By Jeffrey M. Anderson

I usually hate period costume movies. In no other genre is the pure life essence so sucked out of the movies. But, if you're going to do it, do it right. Do Jane Austen, whose natural wit and passion always seem to come through, even in the driest and most stilted movie productions. The big Austen craze happened four years ago. During that time, Clueless and Sense and Sensibility (both 1995) came out on top as the most playful adaptations, and the ones in which their respective writers, Amy Heckerling and Emma Thompson, were willing to put themselves into the material, instead of just slavishly trying to make a Cliff's Notes movie of the book. The lesser of the Austen films were Persuasion (1995) and Emma (1996). The new Mansfield Park falls somewhere inbetween.

Adapted and directed by Patricia Rozema (I've Heard the Mermaids Singing), Mansfield Park works because it not only comes from the novel Mansfield Park but also from Austen's letters and journals. So the character of Fanny Price (played wonderfully here by the lively Frances O'Connor) becomes a passionate writer, full of romance and dreams and is more three-dimensional than the heroines of many of these dramas.

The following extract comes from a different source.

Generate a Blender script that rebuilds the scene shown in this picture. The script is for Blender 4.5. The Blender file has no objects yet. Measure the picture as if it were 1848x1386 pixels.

Fanny is a lower-class girl who is sent for by her rich Aunt (Lindsay Duncan) and Uncle (the playwright Harold Pinter) to live with them as a servant. She falls in love with her first cousin (Jonny Lee Miller) and becomes the object of affection for Henry (Alessandro Nivola). It's a simple love triangle, but Rozema does her level best to make the thing move and jump and breathe. There are a few clever moments when the "third wall" is broken and the audience is brought into the fray, and there is a fine realism to the acting in this movie.

For those who want to get a jump on the Oscar nominations, Mansfield Park is a sure contender, especially for Best Picture and O'Connor for Best Actress, not to mention Cinematography and Costume Design. Too bad Austen herself isn't around and eligible for a screenwriting Oscar. She's still a hot property.